Dwight D. Eisenhower lo dijo con claridad: “Tengo dos tipos de problemas: el urgente y el importante. Lo urgente no es importante y lo importante nunca es urgente”. Su famosa técnica —que sigue vigente aunque la mayoría la recordemos solo de nombre— nos invita a clasificar las tareas en cuatro cajones:
Urgentes e importantes.
Importantes, pero no urgentes.
Urgentes, pero no importantes.
Ni urgentes ni importantes.
El problema es que confundimos las categorías. Creemos que contestar un WhatsApp durante la comida es urgente, aunque la persona frente a nosotros sea más valiosa que cualquier emoji. Dedicamos horas a “scrollear” en Instagram o a perseguir likes como si fueran medallas olímpicas, cuando en realidad son tareas que ni importan ni urgen. Si usáramos ese mismo tiempo en caminar, leer o simplemente descansar, seguramente estaríamos más sanos y menos ansiosos.
Lo urgente grita: exige nuestra atención inmediata, nos acelera el pulso y nos pone en modo reactivo. Lo importante, en cambio, habla bajito: está ligado a nuestros valores, a nuestras metas, a eso que da sentido. Lo urgente se siente como obligación; lo importante, como misión. Y sin embargo, dejamos lo importante para “después”, como si el después estuviera garantizado.
La paradoja es que lo urgente suele ser más fácil: pagar una cuenta, contestar un correo, cumplir con un trámite. Tiene recompensas rápidas, aunque no necesariamente trascendentes. Lo importante pide más: constancia, reflexión, paciencia. Ahí están nuestros grandes sueños, los cambios duraderos, las relaciones que queremos cuidar.
Quizá el secreto está en entrenarnos para desconfiar de esa falsa sensación de urgencia.

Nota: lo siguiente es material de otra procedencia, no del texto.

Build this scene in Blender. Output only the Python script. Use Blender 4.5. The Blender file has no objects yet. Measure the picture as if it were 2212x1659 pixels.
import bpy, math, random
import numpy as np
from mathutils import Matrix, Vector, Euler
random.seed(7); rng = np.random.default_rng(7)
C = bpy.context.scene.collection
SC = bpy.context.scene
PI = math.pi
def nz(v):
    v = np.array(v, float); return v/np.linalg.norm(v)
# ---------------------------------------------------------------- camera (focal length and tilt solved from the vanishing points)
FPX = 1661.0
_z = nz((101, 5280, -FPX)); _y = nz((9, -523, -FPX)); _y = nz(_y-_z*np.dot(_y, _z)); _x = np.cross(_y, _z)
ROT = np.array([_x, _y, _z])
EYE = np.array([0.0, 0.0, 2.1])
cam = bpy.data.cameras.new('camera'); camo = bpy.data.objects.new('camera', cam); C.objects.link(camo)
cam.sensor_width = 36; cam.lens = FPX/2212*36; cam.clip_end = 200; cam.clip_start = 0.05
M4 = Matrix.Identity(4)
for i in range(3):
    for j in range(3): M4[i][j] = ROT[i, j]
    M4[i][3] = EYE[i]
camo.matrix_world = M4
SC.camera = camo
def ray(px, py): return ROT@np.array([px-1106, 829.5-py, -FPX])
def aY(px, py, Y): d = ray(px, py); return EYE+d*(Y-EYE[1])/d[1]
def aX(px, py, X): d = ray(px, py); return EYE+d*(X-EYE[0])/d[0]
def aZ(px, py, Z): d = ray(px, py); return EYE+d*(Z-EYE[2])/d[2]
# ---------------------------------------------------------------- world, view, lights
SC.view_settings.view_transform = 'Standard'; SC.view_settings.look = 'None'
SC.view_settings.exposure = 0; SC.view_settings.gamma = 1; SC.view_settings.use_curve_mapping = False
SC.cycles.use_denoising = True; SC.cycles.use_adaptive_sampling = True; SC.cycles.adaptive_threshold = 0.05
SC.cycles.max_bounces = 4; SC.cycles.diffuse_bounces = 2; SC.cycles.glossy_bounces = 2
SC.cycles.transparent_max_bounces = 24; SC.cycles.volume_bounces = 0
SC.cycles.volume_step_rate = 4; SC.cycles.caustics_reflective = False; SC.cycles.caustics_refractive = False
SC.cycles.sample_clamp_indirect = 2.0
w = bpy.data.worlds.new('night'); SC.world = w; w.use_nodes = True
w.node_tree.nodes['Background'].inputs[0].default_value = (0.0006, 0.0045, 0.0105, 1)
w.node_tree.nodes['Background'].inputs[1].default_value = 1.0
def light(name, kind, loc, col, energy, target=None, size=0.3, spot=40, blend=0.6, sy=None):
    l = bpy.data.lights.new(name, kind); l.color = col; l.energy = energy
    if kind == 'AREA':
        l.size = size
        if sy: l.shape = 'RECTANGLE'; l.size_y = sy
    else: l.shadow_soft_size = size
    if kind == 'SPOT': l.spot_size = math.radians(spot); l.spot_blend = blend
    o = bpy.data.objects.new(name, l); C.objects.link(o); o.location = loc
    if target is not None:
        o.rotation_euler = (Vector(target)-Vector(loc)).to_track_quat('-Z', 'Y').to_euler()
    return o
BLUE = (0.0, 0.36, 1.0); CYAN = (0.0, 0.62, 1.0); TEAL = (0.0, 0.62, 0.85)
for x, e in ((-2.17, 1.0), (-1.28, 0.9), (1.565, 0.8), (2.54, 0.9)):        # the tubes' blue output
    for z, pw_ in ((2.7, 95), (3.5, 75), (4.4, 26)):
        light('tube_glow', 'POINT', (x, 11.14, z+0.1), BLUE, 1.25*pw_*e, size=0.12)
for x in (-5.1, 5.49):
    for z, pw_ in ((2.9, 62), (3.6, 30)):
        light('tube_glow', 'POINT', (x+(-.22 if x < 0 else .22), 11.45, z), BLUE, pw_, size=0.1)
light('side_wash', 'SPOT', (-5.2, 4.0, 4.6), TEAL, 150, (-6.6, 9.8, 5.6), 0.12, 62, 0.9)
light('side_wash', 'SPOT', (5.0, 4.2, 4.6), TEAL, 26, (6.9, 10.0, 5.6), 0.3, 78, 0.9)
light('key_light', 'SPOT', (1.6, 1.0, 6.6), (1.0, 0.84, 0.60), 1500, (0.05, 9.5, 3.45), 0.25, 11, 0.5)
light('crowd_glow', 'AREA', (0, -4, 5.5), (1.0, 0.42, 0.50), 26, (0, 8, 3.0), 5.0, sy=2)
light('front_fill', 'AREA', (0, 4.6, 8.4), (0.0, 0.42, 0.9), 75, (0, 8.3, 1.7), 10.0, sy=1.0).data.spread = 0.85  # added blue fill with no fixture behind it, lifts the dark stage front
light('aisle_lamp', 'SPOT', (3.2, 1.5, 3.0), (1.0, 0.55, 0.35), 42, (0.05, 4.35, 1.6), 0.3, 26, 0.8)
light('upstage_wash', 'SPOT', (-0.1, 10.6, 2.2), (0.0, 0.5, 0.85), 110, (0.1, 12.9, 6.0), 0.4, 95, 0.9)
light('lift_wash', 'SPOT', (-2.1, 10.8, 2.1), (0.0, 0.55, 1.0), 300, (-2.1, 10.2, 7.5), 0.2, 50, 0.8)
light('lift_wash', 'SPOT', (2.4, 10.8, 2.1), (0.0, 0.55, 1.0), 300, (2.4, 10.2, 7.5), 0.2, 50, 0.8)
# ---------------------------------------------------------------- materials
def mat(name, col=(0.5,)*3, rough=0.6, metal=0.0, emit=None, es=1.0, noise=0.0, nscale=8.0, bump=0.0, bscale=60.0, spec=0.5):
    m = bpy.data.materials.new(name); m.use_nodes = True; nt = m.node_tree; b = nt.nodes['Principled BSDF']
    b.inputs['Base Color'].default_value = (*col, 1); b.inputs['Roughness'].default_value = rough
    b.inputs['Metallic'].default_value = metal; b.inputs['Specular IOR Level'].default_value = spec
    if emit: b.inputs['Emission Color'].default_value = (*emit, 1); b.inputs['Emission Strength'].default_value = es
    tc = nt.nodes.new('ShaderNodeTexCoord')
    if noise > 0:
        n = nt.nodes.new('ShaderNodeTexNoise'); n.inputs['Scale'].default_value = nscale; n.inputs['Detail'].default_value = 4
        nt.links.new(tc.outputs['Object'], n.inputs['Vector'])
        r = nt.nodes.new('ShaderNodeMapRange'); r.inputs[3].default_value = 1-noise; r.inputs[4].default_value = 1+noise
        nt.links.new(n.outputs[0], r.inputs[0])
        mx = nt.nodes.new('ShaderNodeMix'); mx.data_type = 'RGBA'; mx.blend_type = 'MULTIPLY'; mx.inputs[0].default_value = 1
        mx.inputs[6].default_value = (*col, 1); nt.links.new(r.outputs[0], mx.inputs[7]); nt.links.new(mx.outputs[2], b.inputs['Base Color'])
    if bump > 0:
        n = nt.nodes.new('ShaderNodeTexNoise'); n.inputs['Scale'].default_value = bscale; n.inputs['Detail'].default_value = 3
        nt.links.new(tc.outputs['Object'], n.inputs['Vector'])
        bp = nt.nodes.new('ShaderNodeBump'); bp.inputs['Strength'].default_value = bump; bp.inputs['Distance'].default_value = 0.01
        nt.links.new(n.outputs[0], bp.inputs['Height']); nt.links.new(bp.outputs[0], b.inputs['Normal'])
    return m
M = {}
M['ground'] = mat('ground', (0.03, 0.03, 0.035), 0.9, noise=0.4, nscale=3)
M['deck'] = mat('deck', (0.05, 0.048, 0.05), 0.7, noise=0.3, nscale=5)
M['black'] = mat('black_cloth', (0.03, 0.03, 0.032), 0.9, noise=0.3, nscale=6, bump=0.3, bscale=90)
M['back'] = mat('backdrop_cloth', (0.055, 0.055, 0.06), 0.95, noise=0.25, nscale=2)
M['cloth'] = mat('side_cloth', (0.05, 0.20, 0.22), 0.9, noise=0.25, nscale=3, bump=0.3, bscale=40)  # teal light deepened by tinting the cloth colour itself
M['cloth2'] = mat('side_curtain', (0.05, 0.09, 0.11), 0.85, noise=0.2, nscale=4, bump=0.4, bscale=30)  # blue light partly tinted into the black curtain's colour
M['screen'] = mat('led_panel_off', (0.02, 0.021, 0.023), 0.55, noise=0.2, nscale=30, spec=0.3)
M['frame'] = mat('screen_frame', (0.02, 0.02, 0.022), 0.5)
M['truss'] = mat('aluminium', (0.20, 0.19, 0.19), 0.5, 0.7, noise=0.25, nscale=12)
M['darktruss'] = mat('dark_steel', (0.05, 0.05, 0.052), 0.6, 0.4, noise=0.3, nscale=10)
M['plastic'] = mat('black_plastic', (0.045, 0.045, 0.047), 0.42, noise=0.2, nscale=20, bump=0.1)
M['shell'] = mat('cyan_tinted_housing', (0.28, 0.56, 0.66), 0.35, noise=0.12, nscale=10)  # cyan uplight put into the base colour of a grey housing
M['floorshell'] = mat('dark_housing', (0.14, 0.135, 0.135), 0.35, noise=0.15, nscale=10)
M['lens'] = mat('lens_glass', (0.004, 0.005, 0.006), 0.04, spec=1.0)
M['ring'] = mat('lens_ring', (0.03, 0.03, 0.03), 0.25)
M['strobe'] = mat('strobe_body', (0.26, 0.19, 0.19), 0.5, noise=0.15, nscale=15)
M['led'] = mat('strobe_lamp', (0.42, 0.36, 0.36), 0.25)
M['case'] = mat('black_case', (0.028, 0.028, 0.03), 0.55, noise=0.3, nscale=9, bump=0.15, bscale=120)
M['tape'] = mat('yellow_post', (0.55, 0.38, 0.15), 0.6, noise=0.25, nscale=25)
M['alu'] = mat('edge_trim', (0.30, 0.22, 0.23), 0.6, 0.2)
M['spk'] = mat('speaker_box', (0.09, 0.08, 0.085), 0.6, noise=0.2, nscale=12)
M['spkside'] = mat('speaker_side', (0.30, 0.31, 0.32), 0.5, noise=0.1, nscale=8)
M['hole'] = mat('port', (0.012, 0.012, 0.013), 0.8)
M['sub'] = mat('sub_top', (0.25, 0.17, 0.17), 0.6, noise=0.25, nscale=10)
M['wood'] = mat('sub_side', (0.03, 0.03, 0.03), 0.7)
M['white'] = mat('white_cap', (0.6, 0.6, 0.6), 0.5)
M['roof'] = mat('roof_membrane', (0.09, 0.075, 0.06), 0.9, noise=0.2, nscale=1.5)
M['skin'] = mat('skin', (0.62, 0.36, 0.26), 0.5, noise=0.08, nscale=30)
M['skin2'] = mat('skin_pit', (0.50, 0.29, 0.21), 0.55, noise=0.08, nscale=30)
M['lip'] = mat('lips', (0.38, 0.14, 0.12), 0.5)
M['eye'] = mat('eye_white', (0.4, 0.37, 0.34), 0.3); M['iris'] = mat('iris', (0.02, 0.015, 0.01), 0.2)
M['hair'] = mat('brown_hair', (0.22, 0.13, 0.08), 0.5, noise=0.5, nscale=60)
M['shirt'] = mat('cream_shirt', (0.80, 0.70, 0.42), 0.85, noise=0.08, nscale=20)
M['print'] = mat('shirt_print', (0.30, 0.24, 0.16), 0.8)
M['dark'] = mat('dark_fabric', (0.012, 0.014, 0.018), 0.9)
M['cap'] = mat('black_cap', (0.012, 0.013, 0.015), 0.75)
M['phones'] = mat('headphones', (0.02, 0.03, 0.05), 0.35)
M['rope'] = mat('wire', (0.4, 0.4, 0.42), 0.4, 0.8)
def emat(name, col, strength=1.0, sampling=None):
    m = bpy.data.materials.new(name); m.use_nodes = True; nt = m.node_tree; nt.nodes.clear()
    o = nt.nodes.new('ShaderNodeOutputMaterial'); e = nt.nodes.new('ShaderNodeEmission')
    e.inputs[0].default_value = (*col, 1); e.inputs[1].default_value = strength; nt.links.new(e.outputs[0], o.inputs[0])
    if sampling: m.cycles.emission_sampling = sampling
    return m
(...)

Ese nudo en el estómago que nos hace creer que todo es “para ayer” rara vez es un buen consejero. Tal vez deberíamos aprender a escuchar más lo que susurra lo importante, aunque no venga con sirenas ni alarmas.
Porque al final, la vida no se mide por la cantidad de incendios que apagamos, sino por el tiempo que nos dimos para encender nuestras propias luces.